松村 上鷺宮は最初2,3年はそのままでそのあと徐々に手を加えていますね。
下村 どのくらいがいい時期なんですかね。やっぱり5年くらい?
松村 そうですね、3年、5年くらいかな。すごい長期的なことを考えると最初はちっちゃく感じるかもしれないけれど木はだんだん育っていきます。最初の見栄えのために、大きく育ったものをお金かけて植えてそれで枯れてしまっても・・
木も植えた環境に合わせて育てていった方が間違いなく強いです。
下村 こっちの芝生や中庭なんかも最初は寂しいなと思っていたけど今だとすごくちょうどいい風になっていますよね。とても良いんじゃないかと思います。
2019年竣工当時の様子
2022年現在の様子
下村 一橋学園もまだ木が小さいけれどあれも3年5年経ってくるとちょうどよくなってくるんじゃないかと思います。
一橋学園中庭
下村 今は必ず年間計画(除草の計画や高圧洗浄の計画などが年間を通して計画できる書類)を今出していて、植栽もその中に入っています。
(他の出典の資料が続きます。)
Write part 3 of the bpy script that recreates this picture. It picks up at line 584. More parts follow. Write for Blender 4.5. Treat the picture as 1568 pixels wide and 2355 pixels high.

なのできちんと維持管理して放置しないということができる体制にあります。
木を放置していると虫が部屋に入ってきたりして住み良くないので、ゴミボックス同様きちんと管理していくことは植えた責任として重要ですよね。
—ライティングと調和させているのかなとも思ったのですがどうですか。
下村 エントランス側は外灯があるからライトは入れていないけれど、オートロック裏は土に埋める形でライトを入れたりしています。
松村 一応、ライトがある場所は陰ができるようなものを植えていたりします。
下村 そうなんですね!
シエスタデュオ上石神井エントランス
シエスタデュオ上石神井オートロック裏
下村 ここは最近剪定入ったところでしたっけ。
松村 これは去年やりましたね。長い時間かかりますが、いずれ真四角になるように考えています。
下村 真四角の予定なんですね。楽しみです。